Loonshit is the worst in the Adirondacks and boreal. I always test the bottom before getting out. The WORST in the West. It happens to me now and then. Just "swim" out of the predicament. This is one of the situations in which I find wearing a PFD very useful.
I’d put what the watermen of the Eastern Shore call “Pluff Mud” up against anything. It has the consistency of undercooked chocolate mousse. But, regrettably, not the smell or taste. You can easily sink chest deep and immobilized if you try to stand up in it.
To wit – for years we conducted Canoe Orienteering Challenges in the marshes of Dorchester County. On one occasion I thought we were going to need a crane to extract a rather large challenger who had made the mistake of going over the side and trying to stand up.
Even in pluff mud all is not lost. One participant, paddling a sea kayak (a very poor boat choice in that environment) was so determined to secure a marker that he exited his boat 50 feet from shore on a pluff mud flat.

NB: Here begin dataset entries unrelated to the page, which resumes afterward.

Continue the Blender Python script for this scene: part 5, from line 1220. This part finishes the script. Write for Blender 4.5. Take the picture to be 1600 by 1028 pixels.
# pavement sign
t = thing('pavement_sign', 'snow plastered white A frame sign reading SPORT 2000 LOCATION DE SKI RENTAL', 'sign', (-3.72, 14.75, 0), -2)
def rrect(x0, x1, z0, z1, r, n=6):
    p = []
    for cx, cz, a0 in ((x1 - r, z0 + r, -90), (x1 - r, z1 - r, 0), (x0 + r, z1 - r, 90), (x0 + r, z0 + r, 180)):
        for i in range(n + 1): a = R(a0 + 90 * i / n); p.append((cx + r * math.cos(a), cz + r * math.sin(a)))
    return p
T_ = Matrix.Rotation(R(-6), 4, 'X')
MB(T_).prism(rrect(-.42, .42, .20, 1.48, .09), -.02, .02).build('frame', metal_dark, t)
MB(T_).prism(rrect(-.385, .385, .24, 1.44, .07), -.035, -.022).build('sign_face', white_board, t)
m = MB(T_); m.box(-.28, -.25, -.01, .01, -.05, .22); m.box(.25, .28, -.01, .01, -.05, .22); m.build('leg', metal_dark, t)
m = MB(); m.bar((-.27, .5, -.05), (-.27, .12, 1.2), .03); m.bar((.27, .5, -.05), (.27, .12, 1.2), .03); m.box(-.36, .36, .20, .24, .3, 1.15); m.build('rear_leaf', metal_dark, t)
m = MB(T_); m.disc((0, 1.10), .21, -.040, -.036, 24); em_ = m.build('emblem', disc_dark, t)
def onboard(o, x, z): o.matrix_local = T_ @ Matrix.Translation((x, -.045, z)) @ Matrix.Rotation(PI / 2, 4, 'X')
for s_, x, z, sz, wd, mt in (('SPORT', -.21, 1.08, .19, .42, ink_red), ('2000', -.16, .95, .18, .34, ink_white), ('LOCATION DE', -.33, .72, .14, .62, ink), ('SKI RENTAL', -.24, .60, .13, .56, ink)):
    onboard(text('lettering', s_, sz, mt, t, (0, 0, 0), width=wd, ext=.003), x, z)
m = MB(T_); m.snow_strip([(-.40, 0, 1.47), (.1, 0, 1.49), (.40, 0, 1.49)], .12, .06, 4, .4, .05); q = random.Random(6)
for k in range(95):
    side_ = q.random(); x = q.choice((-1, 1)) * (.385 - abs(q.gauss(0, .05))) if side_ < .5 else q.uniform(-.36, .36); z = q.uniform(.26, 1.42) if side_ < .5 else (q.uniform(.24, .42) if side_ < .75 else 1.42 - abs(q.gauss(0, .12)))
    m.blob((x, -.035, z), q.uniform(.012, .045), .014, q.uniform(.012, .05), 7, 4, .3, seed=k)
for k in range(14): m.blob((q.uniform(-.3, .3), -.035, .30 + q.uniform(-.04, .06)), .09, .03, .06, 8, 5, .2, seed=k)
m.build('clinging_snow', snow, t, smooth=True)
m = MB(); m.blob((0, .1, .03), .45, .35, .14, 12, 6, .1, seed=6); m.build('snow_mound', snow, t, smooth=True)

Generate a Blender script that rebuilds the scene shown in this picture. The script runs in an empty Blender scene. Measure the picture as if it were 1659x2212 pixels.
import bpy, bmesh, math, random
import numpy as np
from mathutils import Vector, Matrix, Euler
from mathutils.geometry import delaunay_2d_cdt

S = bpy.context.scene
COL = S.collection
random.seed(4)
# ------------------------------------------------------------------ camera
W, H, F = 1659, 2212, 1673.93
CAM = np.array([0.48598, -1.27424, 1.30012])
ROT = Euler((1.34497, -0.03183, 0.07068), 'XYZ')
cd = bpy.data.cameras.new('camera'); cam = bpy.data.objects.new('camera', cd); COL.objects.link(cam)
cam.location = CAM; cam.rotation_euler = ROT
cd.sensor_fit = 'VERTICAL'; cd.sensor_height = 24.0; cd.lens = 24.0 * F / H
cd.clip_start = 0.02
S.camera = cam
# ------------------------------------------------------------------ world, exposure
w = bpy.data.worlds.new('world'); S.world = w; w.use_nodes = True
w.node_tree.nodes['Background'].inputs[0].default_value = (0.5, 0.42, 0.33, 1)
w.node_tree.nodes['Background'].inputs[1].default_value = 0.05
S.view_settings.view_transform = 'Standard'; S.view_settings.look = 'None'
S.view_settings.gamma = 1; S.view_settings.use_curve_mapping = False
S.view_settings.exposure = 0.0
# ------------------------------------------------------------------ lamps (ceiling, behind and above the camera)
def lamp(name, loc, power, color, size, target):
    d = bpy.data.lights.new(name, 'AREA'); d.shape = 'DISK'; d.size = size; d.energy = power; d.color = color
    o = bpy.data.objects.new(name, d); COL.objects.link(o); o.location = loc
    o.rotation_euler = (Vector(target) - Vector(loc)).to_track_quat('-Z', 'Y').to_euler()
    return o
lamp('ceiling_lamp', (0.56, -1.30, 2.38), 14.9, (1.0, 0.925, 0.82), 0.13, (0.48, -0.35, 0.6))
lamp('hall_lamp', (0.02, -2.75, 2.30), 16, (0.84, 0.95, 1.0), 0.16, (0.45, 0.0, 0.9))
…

(I should add that setting up the orienteering course was far more fun than competing in it. Over the years laying out the course we became increasingly devilish in deliberately leading people astray. Often heading directly towards the surveyor’s ribbon at the marsh edge was a trap, and it was best to come ashore distant and proceed overland).
Said sea kayaker was wearing a wet suit. He exited his boat, got face-down prone on the 1 inch of water/3 feet of pluff mud and, with paddle in hand, and “swam” across the surface to the spartina grass at the marsh edge.
This would have been a rewarding effort, but on looking back towards his kayak he discovered that his copy of the orienteering map and guide had fallen out near the kayak.
He turtled over the mud back to his boat, got the map, back to shore, got his marker, back to his boat and performed a seriously mud-covered reentry for his only points of the day.
He finished first in the Masters Sea Kayak class. As the only entrant.